3D scene scripts:
* * * * * * *
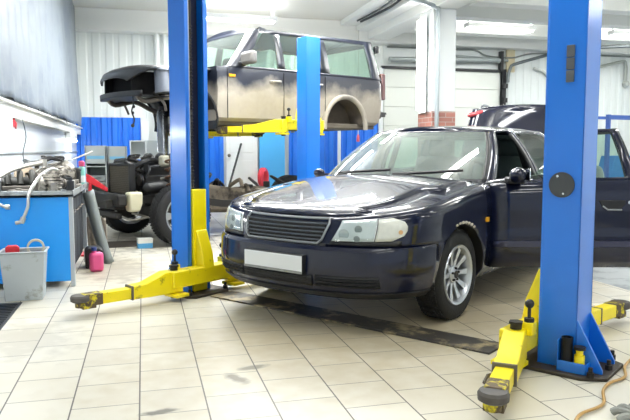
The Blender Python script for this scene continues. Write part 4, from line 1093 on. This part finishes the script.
m = MB(); m.bb(1.5, 2.5, -.44, -.08, .32, .62); m.build('fuel_tank', mat('dusty_tank', '#8b8172', .8, var=.25, scale=7), ch, bevel=.05)
m = MB(); m.tube([(.5, .30, .46), (1.0, .34, .34), (1.8, .32, .34), (2.4, .3, .38)], .04, smooth=4); m.cyl((2.4, .3, .40), (3.0, .3, .42), .10); m.build('exhaust', RUST, ch)
m = MB(); m.cyl((2.885, -.7, .38), (2.885, .7, .38), .045); m.ball((2.885, 0, .38), .15); m.build('rear_axle', FR, ch)
for x in (0.02, 2.885):
    for s in (-1, 1): car_wheel(ch, (x, s*.80, .372), s, .370, .25, .242, 6, rimmat=mat('grey_alloy', '#a7aaad', .35, .6))

# ================================================================= people carrier behind the sedan
vd = Vector((-.58, -.81, 0)).normalized(); vr = math.atan2(vd.y, vd.x)
van = empty('people_carrier', (5.02-vd.x*4.4, 8.08-vd.y*4.4, .0), vr, 'dark blue people carrier with roof rails and a high red tail lamp, behind the sedan', 'car')
vl = Shell([(0, .12, .80, 4.30), (.1, .03, .86, 4.36), (.35, 0, .885, 4.40), (.6, .06, .88, 4.39), (.9, .16, .87, 4.37), (1, .22, .84, 4.34)], lambda f, x: .22+f*(.78-.22*max(0, (1.2-x)/1.2)), [0, 15, 30, 45, 60, 72, 82], lambda f: [.8, .95, 1.1, 1.3, 1.6, 2.0, 2.5, 3.0, 3.3, 3.5, 3.7, 3.9], [84, 70, 55, 40, 20, 0], lambda f: .75, lambda f: 4.1, 3, 4, crown=.03, cols=8)
bb_ = vl.bm(lambda k, i, s, c: 0).bm
ct = MB(); ct.mi = 4
for x0 in (.9, 3.6):
    for s in (-1, 1): ct.cyl((x0, s*.6, .32), (x0, s*1.1, .32), .36, n=32)
bb_ = cut(bb_, ct.bm)
vb = split(bb_, 0).build('body', NAVY, van, ang=30); split(bb_, 4).islands('wheel_housing', BLACK, vb)
VF = [0, .1, .3, .6, .82, .92, 1]
vg = Shell([(f, .95+.95*f, .84-.15*f+.02*4*f*(1-f), 4.34-.16*f) for f in VF], lambda f, x: .99+f*(.74+.06*math.sin(PI*min(1, max(0, (x-1.6)/3.0)))), [0, 15, 30, 45, 60, 74, 84], lambda f: [.95+.95*f+.36, 2.3+.1*f, 2.4+.1*f, 3.3, 3.4, 3.95-.05*f], [84, 66, 48, 30, 15, 0], lambda f: .95+.95*f+.32, lambda f: 4.1-.1*f, 3.2, 4, crown=.05, cols=8)
def vreg(k, i, side, c):
    if k == 'cap': return 0
    if k == 'bot': return None
    f0 = VF[k]; w = .1 <= f0 < .82; j = i-7
    if not w: return 0
    if i < 4 or j in (0, 2, 4): return 1
    return 0
vgm = vg.bm(vreg, bot=False).bm
split(vgm, 0).build('roof_and_pillars', NAVY, van, ang=35, solid=.03); split(vgm, 1).islands('window', GLASS, van, ang=60)
for s in (-1, 1):
    m = MB(); m.tube([(2.2, s*.58, 1.74), (2.35, s*.58, 1.835), (3.2, s*.57, 1.85), (3.95, s*.56, 1.81), (4.1, s*.55, 1.72)], .018, smooth=4); m.build('roof_rail', mat('rail_dark', '#3a3f48', .3), van)
    m = MB(); m.box((4.10, s*.63, 1.69), (.16, .24, .06), rx=rad(s*-14)); m.build('tail_lamp', mat('tail_red', '#d2555a', .25), van, bevel=.03)
    for x0 in (.9, 3.6): car_wheel(van, (x0, s*.75, .32), s, .32, .2, .2, 7)
m = MB(); m.bb(4.36, 4.42, -.82, .82, .34, .56); m.build('rear_bumper', BLACK, van, bevel=.03)
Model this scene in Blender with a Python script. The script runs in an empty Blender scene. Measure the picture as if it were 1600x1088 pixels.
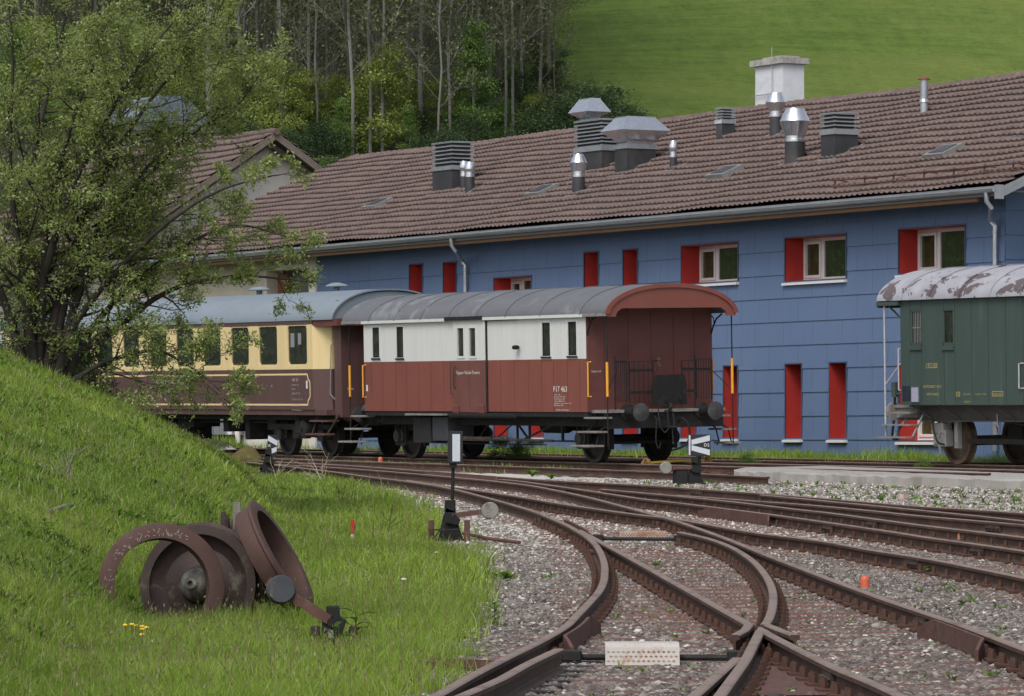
* * * * * * *
**Aim of the exercise:** Write the entries above out again exactly, but not the pictures.

**Right answer:**
The Blender Python script for this scene continues. Write part 4, from line 1093 on. This part finishes the script.
m = MB(); m.bb(1.5, 2.5, -.44, -.08, .32, .62); m.build('fuel_tank', mat('dusty_tank', '#8b8172', .8, var=.25, scale=7), ch, bevel=.05)
m = MB(); m.tube([(.5, .30, .46), (1.0, .34, .34), (1.8, .32, .34), (2.4, .3, .38)], .04, smooth=4); m.cyl((2.4, .3, .40), (3.0, .3, .42), .10); m.build('exhaust', RUST, ch)
m = MB(); m.cyl((2.885, -.7, .38), (2.885, .7, .38), .045); m.ball((2.885, 0, .38), .15); m.build('rear_axle', FR, ch)
for x in (0.02, 2.885):
    for s in (-1, 1): car_wheel(ch, (x, s*.80, .372), s, .370, .25, .242, 6, rimmat=mat('grey_alloy', '#a7aaad', .35, .6))

# ================================================================= people carrier behind the sedan
vd = Vector((-.58, -.81, 0)).normalized(); vr = math.atan2(vd.y, vd.x)
van = empty('people_carrier', (5.02-vd.x*4.4, 8.08-vd.y*4.4, .0), vr, 'dark blue people carrier with roof rails and a high red tail lamp, behind the sedan', 'car')
vl = Shell([(0, .12, .80, 4.30), (.1, .03, .86, 4.36), (.35, 0, .885, 4.40), (.6, .06, .88, 4.39), (.9, .16, .87, 4.37), (1, .22, .84, 4.34)], lambda f, x: .22+f*(.78-.22*max(0, (1.2-x)/1.2)), [0, 15, 30, 45, 60, 72, 82], lambda f: [.8, .95, 1.1, 1.3, 1.6, 2.0, 2.5, 3.0, 3.3, 3.5, 3.7, 3.9], [84, 70, 55, 40, 20, 0], lambda f: .75, lambda f: 4.1, 3, 4, crown=.03, cols=8)
bb_ = vl.bm(lambda k, i, s, c: 0).bm
ct = MB(); ct.mi = 4
for x0 in (.9, 3.6):
    for s in (-1, 1): ct.cyl((x0, s*.6, .32), (x0, s*1.1, .32), .36, n=32)
bb_ = cut(bb_, ct.bm)
vb = split(bb_, 0).build('body', NAVY, van, ang=30); split(bb_, 4).islands('wheel_housing', BLACK, vb)
VF = [0, .1, .3, .6, .82, .92, 1]
vg = Shell([(f, .95+.95*f, .84-.15*f+.02*4*f*(1-f), 4.34-.16*f) for f in VF], lambda f, x: .99+f*(.74+.06*math.sin(PI*min(1, max(0, (x-1.6)/3.0)))), [0, 15, 30, 45, 60, 74, 84], lambda f: [.95+.95*f+.36, 2.3+.1*f, 2.4+.1*f, 3.3, 3.4, 3.95-.05*f], [84, 66, 48, 30, 15, 0], lambda f: .95+.95*f+.32, lambda f: 4.1-.1*f, 3.2, 4, crown=.05, cols=8)
def vreg(k, i, side, c):
    if k == 'cap': return 0
    if k == 'bot': return None
    f0 = VF[k]; w = .1 <= f0 < .82; j = i-7
    if not w: return 0
    if i < 4 or j in (0, 2, 4): return 1
    return 0
vgm = vg.bm(vreg, bot=False).bm
split(vgm, 0).build('roof_and_pillars', NAVY, van, ang=35, solid=.03); split(vgm, 1).islands('window', GLASS, van, ang=60)
for s in (-1, 1):
    m = MB(); m.tube([(2.2, s*.58, 1.74), (2.35, s*.58, 1.835), (3.2, s*.57, 1.85), (3.95, s*.56, 1.81), (4.1, s*.55, 1.72)], .018, smooth=4); m.build('roof_rail', mat('rail_dark', '#3a3f48', .3), van)
    m = MB(); m.box((4.10, s*.63, 1.69), (.16, .24, .06), rx=rad(s*-14)); m.build('tail_lamp', mat('tail_red', '#d2555a', .25), van, bevel=.03)
    for x0 in (.9, 3.6): car_wheel(van, (x0, s*.75, .32), s, .32, .2, .2, 7)
m = MB(); m.bb(4.36, 4.42, -.82, .82, .34, .56); m.build('rear_bumper', BLACK, van, bevel=.03)
Model this scene in Blender with a Python script. The script runs in an empty Blender scene. Measure the picture as if it were 1600x1088 pixels.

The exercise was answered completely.